Statistics show violence at a four-year low. The monthly American death toll appears to be at its lowest of the war – four killed in action so far this month as of Friday, compared with 66 in July a year ago. From a daily average of 160 insurgent attacks in July 2007, the average has plummeted to about two dozen a day this month. On Wednesday the nationwide total was 13.

Beyond that, there is something in the air in Iraq this summer.

In Baghdad, parks are filled every weekend with families playing and picnicking with their children. That was unthinkable only a year ago, when the first, barely visible signs of a turnaround emerged.

Now a moment has arrived for the Iraqis to try to take those positive threads and weave them into a lasting stability.

The questions facing both Americans and Iraqis are: What kinds of help will the country need from the U.S. military, and for how long? The questions will take on greater importance as the U.S. presidential election nears, with one candidate pledging a troop withdrawal and the other insisting on staying.

Iraqi authorities have grown dependent on the U.S. military after more than five years of war. While they are aiming for full sovereignty with no foreign troops on their soil, they do not want to rush. In a similar sense, the Americans fear that after losing more than 4,100 troops, the sacrifice could be squandered.

U.S. commanders say a substantial American military presence will be needed beyond 2009. But judging from the security gains that have been sustained over the first half of this year – as the Pentagon withdrew five Army brigades sent as reinforcements in 2007 – the remaining troops could be used as peacekeepers more than combatants.

As a measure of the transitioning U.S. role, Maj. Gen. Jeffery Hammond says that when he took command of American forces in the Baghdad area about seven months ago he was spending 80 percent of his time working on combat-related matters and about 20 percent on what the military calls “nonkinetic” issues, such as supporting the development of Iraqi government institutions and humanitarian aid.

Now Hammond estimates those percentage have been almost reversed. For several hours one recent day, for example, Hammond consulted on water projects with a Sunni sheik in the Radwaniyah area of southwest Baghdad, then spent time with an Iraqi physician/entrepreneur in the Dora district of southern Baghdad – an area, now calm, that in early 2007 was one of the capital’s most violent zones.

“We’re getting close to something that looks like an end to mass violence in Iraq,” says Stephen Biddle, an analyst at the Council of Foreign Relations who has advised Petraeus on war strategy. Biddle is not ready to say it’s over, but he sees the U.S. mission shifting from fighting the insurgents to keeping the peace.

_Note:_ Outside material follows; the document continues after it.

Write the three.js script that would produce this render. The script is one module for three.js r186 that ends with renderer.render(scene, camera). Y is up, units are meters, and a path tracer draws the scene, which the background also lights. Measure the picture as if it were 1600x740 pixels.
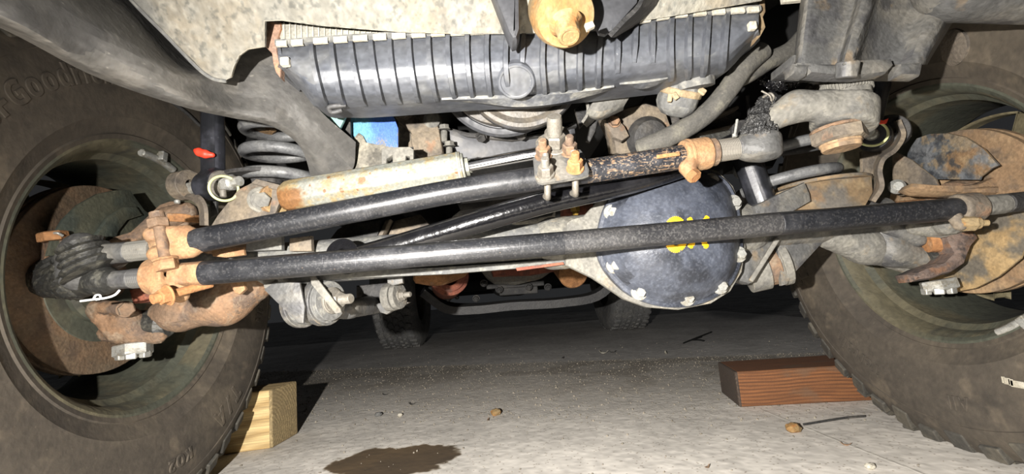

Although Sunni and Shiite extremists are still around, they have surrendered the initiative and have lost the support of many ordinary Iraqis. That can be traced to an altered U.S. approach to countering the insurgency – a Petraeus-driven move to take more U.S. troops off their big bases and put them in Baghdad neighborhoods where they mixed with ordinary Iraqis and built a new level of trust.

Army Col. Tom James, a brigade commander who is on his third combat tour in Iraq, explains the new calm this way:

“We’ve put out the forest fire. Now we’re dealing with pop-up fires.”

It’s not the end of fighting. It looks like the beginning of a perilous peace.

Maj. Gen. Ali Hadi Hussein al-Yaseri, the chief of patrol police in the capital, sees the changes.

“Even eight months ago, Baghdad was not today’s Baghdad,” he says.

EDITOR’S NOTE _ Robert Burns is AP’s chief military reporter, and Robert Reid is AP’s chief of bureau in Baghdad. Reid has covered the war from his post in Iraq since the U.S. invasion in March 2003. Burns, based in Washington, has made 21 reporting trips to Iraq; on his latest during July, Burns spent nearly three weeks in central and northern Iraq, observing military operations and interviewing both U.S. and Iraqi officers.


LINK TO ABOVE ASSOCIATED PRESS STORY

It’s nice to see the Media trying to catch up with reality. Finally.

Where the hell is the rest of the Media on this?